CDU kritisiert Sinneswandel
CDU-Fraktionsvorsitzender Udo Allmers ließ die Argumente nicht gelten. Schließlich habe die SPD-Fraktion vor zweieinhalb Jahren überwiegend den damals gefassten Beschluss auf eine FN-Änderung auf 180 Meter mitgetragen. „Da hat sich doch nichts geändert, die Anlagen werden nur höher“. Außerdem sah er finanzielle Vorteile in Form von Gewerbesteuereinnahmen und Einnahmen für die Land-Eigentümer. Den finanziellen Aspekt bemängelte Heino Hüncken (SPD). „Die einen bekommen viel Geld, viele nur wenig oder gar keins. Das sei nicht im Sinne von Gesellschaft und Gerechtigkeit; die Dorfgemeinschaft falle auseinander.
„Das regionale Raumordnungsprogramm (RROP) sagt ganz klar, Lohe ist aus naturschutzfachlichen Gründen nicht geeignet, da haben Windenergieanlagen nichts zu suchen“, führte Dietmar Buttler (Linke) für seine Nein-Stimme an.
Karen Lingner-Bahr (Grüne) ging auf die rechtliche Situation ein. „Die Bauleitplanung ist der Regionalplanung anzupassen“, dieser Planungsgrundsatz werde für die Änderung des Flächennutzungsplans nicht eingehalten. Der Flächennutzungsplan und die jetzt beantragte Änderung seien nicht durch die höherrangigen Planungen gedeckt. Es bleibe auch die Frage offen, ob der 2014 aufgestellte FN-Plan gültig sei, da er auf dem vom Verwaltungsgericht einkassierten RROP 2012 fuße.
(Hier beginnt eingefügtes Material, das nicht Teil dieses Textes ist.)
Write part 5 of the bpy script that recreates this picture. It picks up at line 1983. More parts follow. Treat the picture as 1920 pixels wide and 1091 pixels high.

Allmers konterte, in der Vorlage der Verwaltung stehe nichts darüber, dass es rechtliche Bedenken gebe. "Und der Landkreis sagt auch, ein Windpark ist in Lohe möglich“. Die Verwaltung gab dazu keine weitere Aufklärung.
Heiner Schöne (Wählergemeinschaft), der sich noch im Bauausschuss gegen eine Änderung des Flächennutzungsplans ausgesprochen hatte, hatte seine Meinung geändert. Er habe sich das Gelände angesehen, dort seien nur moorige Weiden. „Bei weitem kein Gebiet für einen Uhu“, fand er. Die Sichtung eines Uhupaars war ein Hauptgrund, dass der Investorenfirma im ersten Anlauf die Errichtung von 150-Meter-Anlagen versagt worden war, und auch die zweite Planung von 180-Meter-Anlagen scheiterte daran.
Das Meinungsbild der 22 anwesenden Ratsmitglieder: die CDU-Fraktion stimmte bei einer Enthaltung mit acht Stimmen dafür, ebenso Bürgermeister Wittenberg und Schöne. SPD, Grüne und Freie Wähler stimmten mit elf Stimmen dagegen, den FN ändern zu lassen. Das sorgte für Erleichterung bei den Zuhörern aus dem Loher Ortsteil Gackau und Kransmoor (Gemeinde Beverstedt), die in 600 bis 800 Meter Entfernung wohnen. „Wir freuen uns über die Ratsentscheidung - für uns Anwohner, aber besonders für die Natur und den Erhalt der Auenlandschaft“, hieß es.